Ravenna medievale
Ricostruzione di Ravenna in epoca medievale (https://www.ravennantica.it/classe-e-ravenna-al-tempo-di-dante/)

Nato a Jesi nel 1194, il duca di Svevia, fu Re di Sicilia, Imperatore del Sacro Romano Impero e anche Re di Gerusalemme; tuttavia il suo passaggio in Romagna segna uno dei momenti più oscuri della storia locale.

Nel ristabilire l’ordine sovrano in seno al Regno d’Italia, Federico II perseguì dapprima una politica d’intesa coi poteri religiosi e civili della ‘Romandìola‘. Già nel 1220 il sovrano confermò all’arcivescovo ravennate Simeone diritti e beni della sua Chiesa, ma lo stesso anno, nell’ambito di un piano di ristrutturazione territoriale a scopo militare, decise l’accorpamento dei territori di Ravenna, Cervia e Bertinoro, affidandone il controllo al podestà Ugolino di Giuliano da Parma, già rettore di Romagna.
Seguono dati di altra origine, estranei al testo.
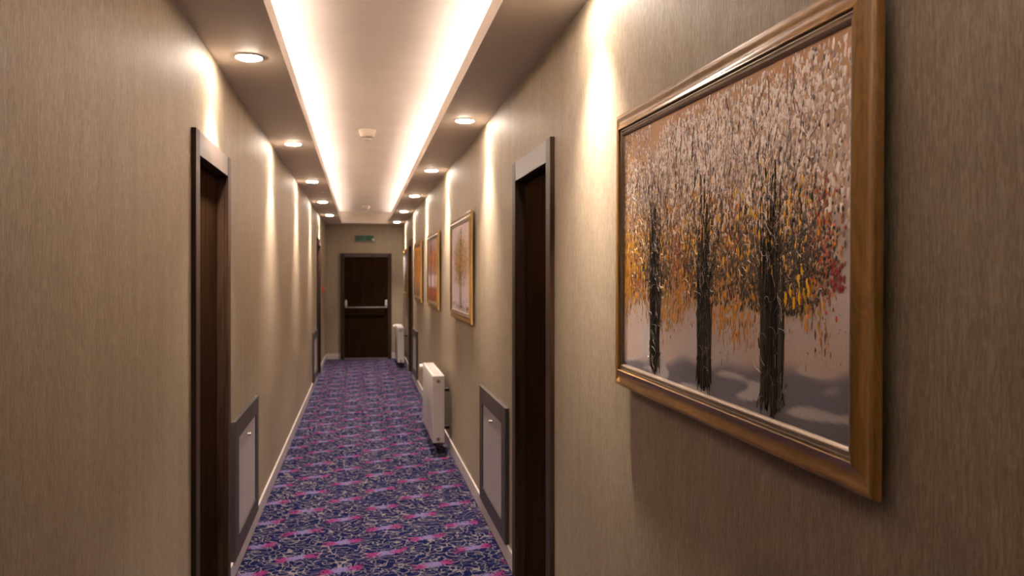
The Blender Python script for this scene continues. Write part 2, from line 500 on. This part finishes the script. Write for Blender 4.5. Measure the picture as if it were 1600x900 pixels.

Tali imposizioni limitative delle autonomie comunali crearono sfiducia e tensioni all’interno dei patriziati ravennati e romagnoli, con conseguente propaganda antisveva papale e guelfa. Nel 1228, infatti, papa Gregorio IX giunse a scomunicare lo Svevo, dandone notizia immediata al nuovo arcivescovo ravennate Tederico, dapprima intimidito dalle pressioni della parte ghibellina, rappresentata dai Traversari di Ravenna e dai Malvicini di Bagnacavallo, poi sempre più deciso ad abbandonare l’ossequio a Federico II.

Tuttavia, quest’ultimo, per niente rassegnato e conscio del valore simbolico della città già capitale, volle indire una dieta generale fra il 1231 e il 1232, che però fu disertata da gran parte dei convocati. Si aprì così una fase di intensa attività diplomatica, in cui fu coinvolto lo stesso Tederico, che lo ricorda come “dilectus princeps noster”.

Bologna guelfa e la sua alleata Faenza avevano costituito una solida resistenza antimperiale e di potenziale pericolo per il dominio svevo nella Bassa Padana che si fondava soprattutto sul controllo di Ravenna. Anche qui la solidarietà filoimperiale si stava sfaldando: Paolo Traversari, trascurato dalla politica accentratrice sveva che aveva elevato alle maggiori magistrature del comune funzionari forestieri, disobbedì apertamente, per cui venne bandito come traditore e privato di ogni diritto.

Federico II nel 1239 inviò a Ravenna il figlio Enzo per richiedere a quei sudditi l’immediato rinnovo del giuramento di fedeltà in cambio del perdono, ma non diede i risultati sperati.

Nel giugno 1240 Federico II realizzò l’assedio ‘dimostrativo’ di Ravenna, operando il prosciugamento di fiumi e canali attorno alla ittà. La nobiltà ribelle fu condannata a morte o esiliata; lo stesso arcivescovo Tederico subì un trasferimento coatto fino al 1246, lasciando vacante la sede arcivescovile e disperdendo buona parte dei suoi beni.

L’imperatore fece asportare due preziose colonne della chiesa di San Vitale e le trasferì a Palermo, in analogia con uno spoglio praticato più di quattro secoli prima da Carlomagno per arricchire la corte di Aquisgrana.

Nel 1241 Federico II riuscì ad estendere le sue conquiste a Faenza ribelle, ma non poté mai fiaccare le resistenze guelfe e filopapali del mondo padano, prima di subire il tracollo militare e la morte.